Um sábado de atas, sapotis, mangas, pitombas e uma boa e inquietante conversa
Sempre que posso, depois do sagrado Caldo do Seu João, na Rua do Sol, vou com meu irmão, Nagib, ao Mercado Central, garimpar coisas para comprar.
Na última vez que lá estivemos, paramos em uma barraca para comprar umas atas, sapotis, mangas e pitombas, frutas que lembram muito nossos país. Estávamos ali quando se aproximou de nós um senhor. Ele tinha uma cara conhecida, mas não me lembrava o nome dele.
Nos cumprimentou e disse que conheceu nosso pai, disse que ambos trabalharam na Fábrica Santa Isabel, nos anos 1950. Que conheceu nossa mãe, do tempo em que ela trabalhava na secretaria de fazenda do município.
Ele contou muitas histórias, inclusive dos times de futebol de salão de papai e tio Samuel Gobel. Ficamos lá durante um bom tempo. Ele se lembrando de sua juventude e nós bebendo daquela fonte.
Ele contou que ao deixar a fábrica, se dedicou aos estudos, constituiu família, formou-se, trabalhou durante toda a vida e que hoje goza de uma confortável aposentadoria, na companhia de sua esposa, filhos, netos e até bisnetos.
No meio de nossa conversa ele disse uma coisa que me deixou muito feliz e recompensado. Disse que meu pai estaria orgulhoso de mim, por tudo que fiz depois que ele faleceu. Disse que ele acompanhou meu trabalho na política e acompanha o que faço na literatura, no cinema e o trabalho no MAVAM. Fiquei surpreso que ele soubesse sobre o MAVAM!…

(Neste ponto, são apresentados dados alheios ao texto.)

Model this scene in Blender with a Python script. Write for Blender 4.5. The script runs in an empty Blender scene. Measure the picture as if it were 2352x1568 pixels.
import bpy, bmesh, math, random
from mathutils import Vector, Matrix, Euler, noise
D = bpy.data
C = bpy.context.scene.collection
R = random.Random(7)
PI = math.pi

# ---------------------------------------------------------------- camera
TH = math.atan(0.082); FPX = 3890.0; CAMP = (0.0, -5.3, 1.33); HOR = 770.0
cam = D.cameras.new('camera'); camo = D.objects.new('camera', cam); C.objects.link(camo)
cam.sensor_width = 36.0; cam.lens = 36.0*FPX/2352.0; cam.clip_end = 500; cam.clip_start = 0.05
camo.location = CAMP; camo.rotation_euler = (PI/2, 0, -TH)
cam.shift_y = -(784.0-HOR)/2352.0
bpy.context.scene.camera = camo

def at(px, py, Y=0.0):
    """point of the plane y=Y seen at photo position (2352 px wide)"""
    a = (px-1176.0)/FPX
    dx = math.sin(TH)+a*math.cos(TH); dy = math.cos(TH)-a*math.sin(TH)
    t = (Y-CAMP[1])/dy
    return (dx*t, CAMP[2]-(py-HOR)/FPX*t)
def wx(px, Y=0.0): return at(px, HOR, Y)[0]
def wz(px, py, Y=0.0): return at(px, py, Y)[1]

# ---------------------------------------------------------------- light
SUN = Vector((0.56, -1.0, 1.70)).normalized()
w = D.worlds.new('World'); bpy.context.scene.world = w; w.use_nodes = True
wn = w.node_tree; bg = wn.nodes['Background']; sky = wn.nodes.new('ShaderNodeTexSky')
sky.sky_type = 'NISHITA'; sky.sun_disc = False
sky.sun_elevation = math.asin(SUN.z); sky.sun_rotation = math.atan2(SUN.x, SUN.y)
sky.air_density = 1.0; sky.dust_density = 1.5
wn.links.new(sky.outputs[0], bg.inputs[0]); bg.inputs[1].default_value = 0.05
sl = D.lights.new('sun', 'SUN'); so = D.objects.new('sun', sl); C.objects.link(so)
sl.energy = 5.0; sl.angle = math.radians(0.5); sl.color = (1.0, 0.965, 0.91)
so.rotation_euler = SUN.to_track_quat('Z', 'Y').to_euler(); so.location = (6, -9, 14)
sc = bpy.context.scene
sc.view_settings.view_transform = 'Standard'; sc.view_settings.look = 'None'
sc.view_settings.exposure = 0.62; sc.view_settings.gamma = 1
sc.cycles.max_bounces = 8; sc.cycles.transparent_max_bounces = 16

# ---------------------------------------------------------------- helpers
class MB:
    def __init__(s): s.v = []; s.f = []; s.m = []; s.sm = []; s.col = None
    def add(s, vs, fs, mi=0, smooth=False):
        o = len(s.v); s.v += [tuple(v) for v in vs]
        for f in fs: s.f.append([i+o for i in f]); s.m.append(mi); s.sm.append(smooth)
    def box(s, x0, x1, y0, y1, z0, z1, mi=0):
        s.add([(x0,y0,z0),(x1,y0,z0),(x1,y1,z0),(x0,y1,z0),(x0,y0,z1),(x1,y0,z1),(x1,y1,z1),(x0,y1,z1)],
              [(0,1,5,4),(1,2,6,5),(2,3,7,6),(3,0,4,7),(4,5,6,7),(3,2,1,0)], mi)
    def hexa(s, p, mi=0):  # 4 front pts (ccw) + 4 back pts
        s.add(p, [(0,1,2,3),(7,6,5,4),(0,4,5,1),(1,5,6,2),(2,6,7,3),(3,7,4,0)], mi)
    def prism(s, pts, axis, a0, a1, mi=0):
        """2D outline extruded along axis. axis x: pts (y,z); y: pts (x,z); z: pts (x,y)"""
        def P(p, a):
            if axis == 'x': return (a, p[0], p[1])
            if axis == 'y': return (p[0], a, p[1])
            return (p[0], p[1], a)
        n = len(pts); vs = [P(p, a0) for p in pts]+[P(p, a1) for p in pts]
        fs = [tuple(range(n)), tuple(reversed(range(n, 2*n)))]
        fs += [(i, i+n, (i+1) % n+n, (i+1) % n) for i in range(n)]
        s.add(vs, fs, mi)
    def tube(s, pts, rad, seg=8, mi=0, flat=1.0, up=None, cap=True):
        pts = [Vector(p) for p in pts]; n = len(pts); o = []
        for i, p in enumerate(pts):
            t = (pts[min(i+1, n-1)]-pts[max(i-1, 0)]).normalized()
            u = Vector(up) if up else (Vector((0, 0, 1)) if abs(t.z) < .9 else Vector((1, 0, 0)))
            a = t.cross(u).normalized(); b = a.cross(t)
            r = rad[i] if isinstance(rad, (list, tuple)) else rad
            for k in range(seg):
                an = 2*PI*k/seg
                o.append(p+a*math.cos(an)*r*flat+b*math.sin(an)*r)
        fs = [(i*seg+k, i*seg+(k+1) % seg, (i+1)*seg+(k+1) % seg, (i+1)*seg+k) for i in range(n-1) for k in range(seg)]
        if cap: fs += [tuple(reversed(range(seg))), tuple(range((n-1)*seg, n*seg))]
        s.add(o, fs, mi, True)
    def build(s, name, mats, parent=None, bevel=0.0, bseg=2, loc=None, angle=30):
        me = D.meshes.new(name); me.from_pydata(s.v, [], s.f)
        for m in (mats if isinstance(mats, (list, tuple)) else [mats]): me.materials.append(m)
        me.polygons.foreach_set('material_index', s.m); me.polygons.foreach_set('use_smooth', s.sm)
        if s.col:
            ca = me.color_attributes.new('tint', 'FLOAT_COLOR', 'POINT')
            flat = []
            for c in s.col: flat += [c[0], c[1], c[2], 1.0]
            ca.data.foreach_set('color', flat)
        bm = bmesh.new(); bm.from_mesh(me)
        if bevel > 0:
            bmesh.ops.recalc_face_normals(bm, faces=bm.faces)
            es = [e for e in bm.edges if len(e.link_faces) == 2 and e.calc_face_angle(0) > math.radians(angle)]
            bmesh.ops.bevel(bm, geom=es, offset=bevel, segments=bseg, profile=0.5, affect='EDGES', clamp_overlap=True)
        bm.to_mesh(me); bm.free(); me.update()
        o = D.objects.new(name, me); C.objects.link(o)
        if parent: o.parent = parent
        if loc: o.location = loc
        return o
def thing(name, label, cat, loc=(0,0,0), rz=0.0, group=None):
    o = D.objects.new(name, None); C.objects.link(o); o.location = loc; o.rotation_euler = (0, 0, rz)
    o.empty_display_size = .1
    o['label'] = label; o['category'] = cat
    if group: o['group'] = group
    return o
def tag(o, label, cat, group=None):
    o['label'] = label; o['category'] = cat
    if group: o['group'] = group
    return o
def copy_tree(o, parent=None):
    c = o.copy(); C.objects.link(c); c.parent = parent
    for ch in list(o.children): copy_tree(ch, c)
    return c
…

Quando já íamos nos encaminhando para finalizar a nossa prosa, ele me disse que em que pese ele não ter tanto conhecimento quanto eu sobre política, que ele acredita que as coisas que estão acontecendo no Brasil, que todas as arbitrariedades que estão sendo cometidas pelos poderes da república, tanto no executivo, quanto no legislativo e principalmente no judiciário, vão acabar levando nosso país a um verdadeiro desastre. E finalizou de maneira catastrófica: “O que o STF tem feito, quase justifica a ação daqueles idiotas que tentaram dar um golpe de estado. É em momentos como esse, que as revoluções francesa e russa se justificam plenamente”.
Fiquei abismado, e bastante preocupado, pois aquele senhor que demonstrou durante todo o tempo em que passamos conversando, ser uma pessoa equilibrada, correta e de bem, e ele realmente é tudo isso, cogita que para resolver a crise criada pela desenfreada polarização, a generalizada judicialização de nossa sociedade, é justificável que se recorra a força.
Saí dali com as frutas que fui comprar, mas também com a cabeça cheia de questionamentos, difíceis para um sujeito como eu, com o meu perfil, minha formação e meu modo de pensar e me colocar perante as coisas da vida, conseguir digerir correta e satisfatoriamente.
Era como se ao invés de termos comprado as frutas de preferencia de nossos país tivéssemos comprado pepinos, jilós e pimentas para prepararmos uma salada de difícil digestão.